Caple, against the odds, finds reasons to bother with the story. He does manage to smuggle in some of the swagger of ‘90s hip-hop in line with the film’s backdrop. Some apropos needle drops in key action sequences that feel like a nice change of pace from a thundering score. And especially when the film shifts locations to Peru in search of the missing half of the key, he at least attempts to channel an “Indiana Jones”-like vibe of archeological adventure and intrigue. But the nostalgic energy runs shallow. It’s the hood ornament, not the motor.

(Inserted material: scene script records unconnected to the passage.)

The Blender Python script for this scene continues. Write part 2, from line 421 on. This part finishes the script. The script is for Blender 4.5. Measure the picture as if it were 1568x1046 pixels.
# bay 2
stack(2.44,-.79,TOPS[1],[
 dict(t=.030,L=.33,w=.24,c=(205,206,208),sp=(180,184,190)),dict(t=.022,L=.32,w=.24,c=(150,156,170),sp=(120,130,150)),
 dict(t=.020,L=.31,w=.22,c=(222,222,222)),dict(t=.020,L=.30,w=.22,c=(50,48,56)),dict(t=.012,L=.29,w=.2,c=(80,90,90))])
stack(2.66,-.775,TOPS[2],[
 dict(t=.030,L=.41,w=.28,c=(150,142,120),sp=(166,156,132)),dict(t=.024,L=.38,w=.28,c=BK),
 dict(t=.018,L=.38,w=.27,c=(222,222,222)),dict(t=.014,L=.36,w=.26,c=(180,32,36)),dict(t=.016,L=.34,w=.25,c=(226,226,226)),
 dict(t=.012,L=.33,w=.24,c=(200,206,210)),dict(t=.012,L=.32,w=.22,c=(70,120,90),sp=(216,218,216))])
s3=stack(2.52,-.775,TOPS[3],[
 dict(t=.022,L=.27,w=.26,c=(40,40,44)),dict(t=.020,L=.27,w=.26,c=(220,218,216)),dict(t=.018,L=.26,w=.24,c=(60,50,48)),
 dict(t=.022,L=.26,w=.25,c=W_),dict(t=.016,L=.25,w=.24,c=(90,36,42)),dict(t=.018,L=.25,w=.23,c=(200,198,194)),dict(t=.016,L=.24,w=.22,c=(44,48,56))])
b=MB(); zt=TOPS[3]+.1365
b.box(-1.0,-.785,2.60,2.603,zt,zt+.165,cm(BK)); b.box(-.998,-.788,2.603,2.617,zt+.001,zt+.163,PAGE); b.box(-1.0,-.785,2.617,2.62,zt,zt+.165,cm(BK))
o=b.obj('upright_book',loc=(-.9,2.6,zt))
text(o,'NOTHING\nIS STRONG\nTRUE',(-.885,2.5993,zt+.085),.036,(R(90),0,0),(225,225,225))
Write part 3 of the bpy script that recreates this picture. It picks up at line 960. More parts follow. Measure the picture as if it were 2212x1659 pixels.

This series simply can’t help itself. It’s always going to be clashes of clanging metal at its core; everything else is just rising action that, mercifully, “Rise of the Beasts” caps at two hours. No amount of reaching across the store aisle to bring in new toys from the Hasbro collection, especially not the Maximals that manifest the Transformers’ extraterrestrial lifeform in the body of animals rather than cars, will change that. (The same applies to incorporating other brand extensions, too.) Shiny distractions like the Pete Davidson-voiced Mirage, let off the chain to do a tame PG-rated set of the comedian’s usual schtick, also cannot redeem the inevitable.
After a decade-and-a-half, the “Transformers” franchise should be able to point to improvements stronger than just not introducing women’s legs first. “Rise of the Beasts” proves that Bayhem is still strong within the series. Worse, the parts that linger are not the visual signature of sweaty, sun-streaked bedlam. It’s the noisy, nonsensical insistence that submission to sensory overload should outrank any other storytelling consideration. [C-]
“Transformers: Rise of the Beasts” arrives in theaters on Friday, June 9.